Il dono delle fate

di Pierpaolo Cetera


Delle complesse interconnessioni e legami tra il presente e il passato di un luogo e di una società ne è consapevole la gran parte delle donne e degli uomini dediti agli studi. Quel che sfugge, mi pare, è che il presente non sorge all’improvviso – come una Pallade Atena dalla testa di Zeus- e non è un’epifania: ogni cosa è legata con fili sottilissimi alle successioni temporali, ogni realtà è frutto perché ha radici. Anche un oggetto qualsiasi, che ci sta davanti agli occhi “qui e ora”, pur essendo manufatto da qualche giorno, da qualche mese o da qualche anno, rimanda a un intreccio che assomma la nostra esperienza collettiva con l’abilità e la conoscenza dell’individuo che l’ha progettato, del soggetto ( o i soggetti) che l’ha (hanno) realizzato; e tutto rimanda a chi vivendoci ne mostra l’utilità o la bellezza (o, per contro, l’abuso o lo sfregio) per la sua e la nostra vita.
L’intelligenza dovrebbe esentarci dal culto feticistico delle origini e dell’anticaglia come unico e serio oggetto di studio.

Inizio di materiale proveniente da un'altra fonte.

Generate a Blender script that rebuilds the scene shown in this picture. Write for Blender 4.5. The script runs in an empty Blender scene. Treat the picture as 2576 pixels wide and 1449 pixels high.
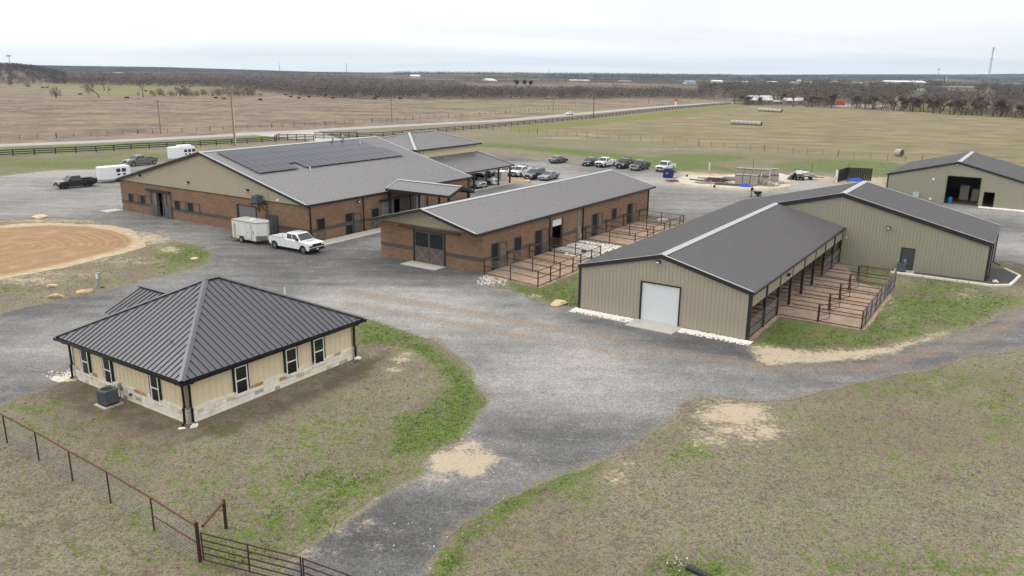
import bpy, bmesh, math, random
import numpy as np
from mathutils import Vector, Matrix
random.seed(7); rng = np.random.default_rng(11)
S = bpy.context.scene
COL = S.collection
R = math.radians
# ------------------------------------------------------------------ camera
HC, FPX, PITCH, ROLL = 18.5, 1989.8, 0.2685, 0.0114
cp_, sp_ = math.cos(PITCH), math.sin(PITCH)
FW = Vector((0, cp_, -sp_)); UP0 = Vector((0, sp_, cp_)); RT0 = Vector((1, 0, 0))
RT = RT0*math.cos(ROLL) + UP0*math.sin(ROLL)
UP = UP0*math.cos(ROLL) - RT0*math.sin(ROLL)
cam = bpy.data.cameras.new('camera'); co = bpy.data.objects.new('camera', cam); COL.objects.link(co)
cam.sensor_width = 36; cam.lens = 36*FPX/2576; cam.clip_end = 60000; cam.clip_start = .5
mw = Matrix((RT, UP, -FW)).transposed().to_4x4(); mw.translation = Vector((0, 0, HC)); co.matrix_world = mw
S.camera = co
# ------------------------------------------------------------------ light
SUN_EL, SUN_AZ = R(48), R(-70)       # azimuth from +Y towards +X
sun = bpy.data.lights.new('sun', 'SUN'); sun.energy = 0.9; sun.angle = R(14); sun.color = (1, .97, .92)
so = bpy.data.objects.new('sun', sun); COL.objects.link(so)
sd = Vector((math.sin(SUN_AZ)*math.cos(SUN_EL), math.cos(SUN_AZ)*math.cos(SUN_EL), math.sin(SUN_EL)))
so.rotation_euler = sd.to_track_quat('Z', 'Y').to_euler(); so.location = (0, 0, 80)
W = bpy.data.worlds.new('World'); S.world = W; W.use_nodes = True
nt = W.node_tree; nt.nodes.clear()
def wn(t, **k):
    n = nt.nodes.new(t)
    for a, b in k.items(): setattr(n, a, b)
    return n
out = wn('ShaderNodeOutputWorld'); bg = wn('ShaderNodeBackground')
sky = wn('ShaderNodeTexSky', sky_type='NISHITA', sun_disc=False, sun_elevation=SUN_EL, sun_rotation=SUN_AZ)
tc = wn('ShaderNodeTexCoord'); sep = wn('ShaderNodeSeparateXYZ'); nt.links.new(tc.outputs['Generated'], sep.inputs[0])
def wm(op, a, b=None, c=None):
    n = wn('ShaderNodeMath', operation=op)
    for i, v in enumerate((a, b, c)):
        if v is None: continue
        if isinstance(v, (int, float)): n.inputs[i].default_value = v
        else: nt.links.new(v, n.inputs[i])
    return n.outputs[0]
zc = wm('ADD', wm('MAXIMUM', sep.outputs[2], 0.0), .12)
cmb = wn('ShaderNodeCombineXYZ')
nt.links.new(wm('DIVIDE', sep.outputs[0], zc), cmb.inputs[0]); nt.links.new(wm('DIVIDE', sep.outputs[1], zc), cmb.inputs[1])
mp = wn('ShaderNodeMapping'); mp.inputs['Scale'].default_value = (.32, .75, 1); mp.inputs['Rotation'].default_value = (0, 0, R(12)); nt.links.new(cmb.outputs[0], mp.inputs[0])
nz = wn('ShaderNodeTexNoise'); nz.inputs['Scale'].default_value = .8; nz.inputs['Detail'].default_value = 4; nz.inputs['Roughness'].default_value = .5; nz.inputs['Distortion'].default_value = .6
nt.links.new(mp.outputs[0], nz.inputs['Vector'])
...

Raccontava Marc Bloch nella sua Apologia della storia o Mestiere dello storico che il suo anziano amico e collega Henri Pirenne, in visita a Stoccolma, appena sceso dal treno alla stazione e incontrato l’amico gli chiese di voler visitare il Municipio della città: «pare che ci sia un municipio nuovissimo!», disse il grande storico di “Carlo Magno e Maometto”. E per anticipare ogni possibile stupefazione del giovane collega, continuando disse: «sono uno storico. Ecco perché amo la vita».

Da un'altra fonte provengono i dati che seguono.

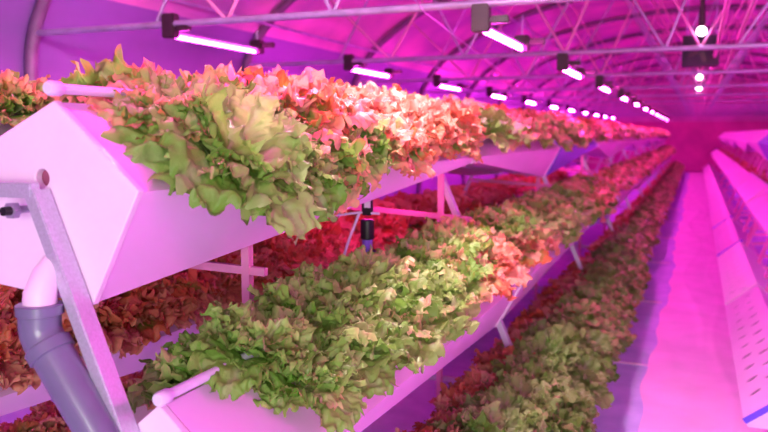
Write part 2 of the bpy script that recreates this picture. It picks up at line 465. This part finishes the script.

Credo che questo noto aneddoto possa servire per un inizio di un discorso sul nostro rapporto con il passato e il recente passato. Il nostro, dico di noi calabresi, in generale. Sovente mi è capitato di viaggiare nei diversi paesi della nostra terra: una visita al centro storico di …, un salto in quella chiesa nota per essere caso unico più che raro di architettura …, al museo dove è custodito il … o per librerie e mostre d’arte. Non è raro il momento in cui scambio qualche parola con qualche abitante del luogo visitato: al giovane o all’anziano rivolgo, provocatoriamente, la domanda su “cosa c’è da vedere qui?” e non è altrettanto raro che mi sia data la solita risposta … «non c’è niente, qui non c’è niente da visitare!». Altre volte con gli stessi amici che vivono in paesi viciniori mi capita di discutere, di chiedere sulla recente storia del proprio paese, se politicamente era stato governato da quella o da quell’altra ideologia, se vi fossero stati episodi degni di essere ricordati o fatti rimasti impressi nella “memoria comune”, e la risposta  – quasi un mantra – è la stessa: “niente … non è successo niente …”. Eppure anche i muri parlano, con le loro scritte quasi scomparse, i volti mi parlano (volti di ragionieri di ditte floride o in crisi, volti di contadini arrugati dal sole), le loro case e le loro fogge mi parlano, i campi ben arati e gli alberi piantati in piazza, i nomi delle vie e i cognomi sui campanelli, il giardino di casa o la colonna a mo’ di tempio piantata come un trofeo m’informa … ma gli uomini no, non sanno.
 Ecco che a volte so di cosa mi occupa la mente: far parlare i muti!
A volte è questa una percezione media: so che se incontrassi solitari appassionati qualcosa verrebbe fuori …
Voglio dire, per concludere, usando ancora un’espressione di Marc Bloch, nessuno ha avuto “il dono delle fate”, quella curiositas per le nostre cose e i nostri fatti “degni di esser raccontati … perché delle cose avvenute da parte degli uomini non svanisca col tempo il ricordo” (Erodoto), quello stimolo che non si «potrebbe pretendere di acquistare, qualora non l’avessero trovato nella propria culla?».